Wayland is a project to define a protocol for a compositor to talk to
its clients as well as a library implementation of the protocol. The
compositor can be a standalone display server running on Linux kernel
modesetting and evdev input devices, an X application, or a wayland
client itself. The clients can be traditional applications, X servers
(rootless or fullscreen) or other display servers.
The wayland protocol is essentially only about input handling and
buffer management. The compositor receives input events and forwards
them to the relevant client. The clients creates buffers and renders
into them and notifies the compositor when it needs to redraw. The
protocol also handles drag and drop, selections, window management and
other interactions that must go through the compositor. However, the
protocol does not handle rendering, which is one of the features that
makes wayland so simple.

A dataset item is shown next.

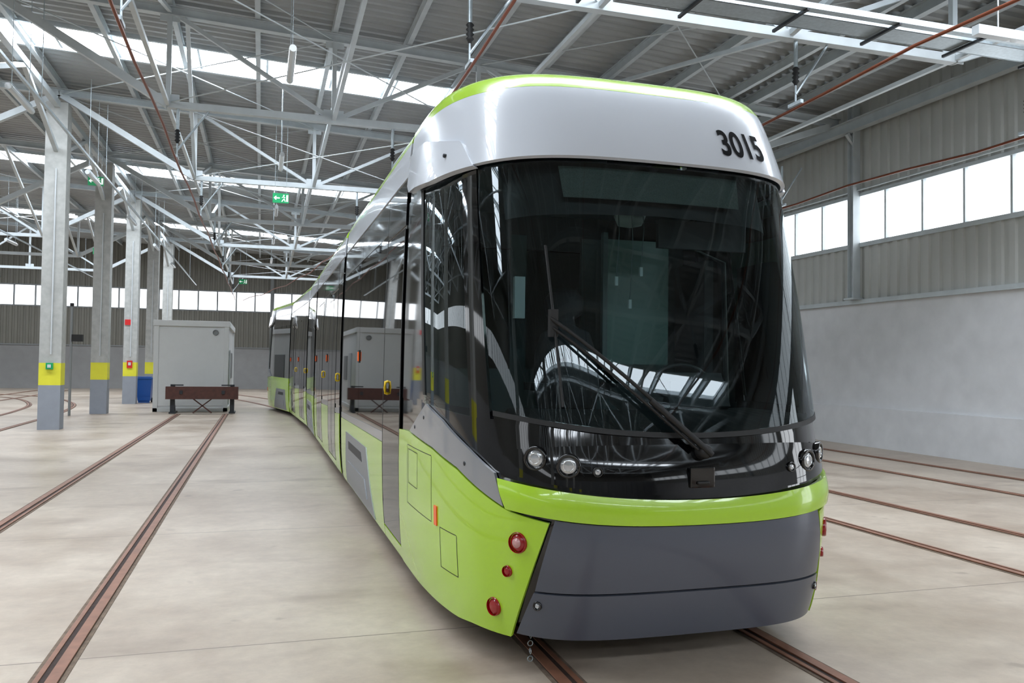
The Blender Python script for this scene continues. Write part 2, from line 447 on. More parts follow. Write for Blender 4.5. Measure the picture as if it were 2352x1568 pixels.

All clients are expected to handle rendering
themselves, typically through cairo or OpenGL.
The weston compositor is a reference implementation of a wayland
compositor and the weston repository also includes a few example
clients.
Building the wayland libraries is fairly simple, aside from libffi,
they don't have many dependencies:
$ git clone git://anongit.freedesktop.org/wayland/wayland
$ cd wayland
$ ./autogen.sh --prefix=PREFIX
$ make
$ make install
where PREFIX is where you want to install the libraries. See
http://wayland.freedesktop.org for more complete build instructions
for wayland, weston, xwayland and various toolkits.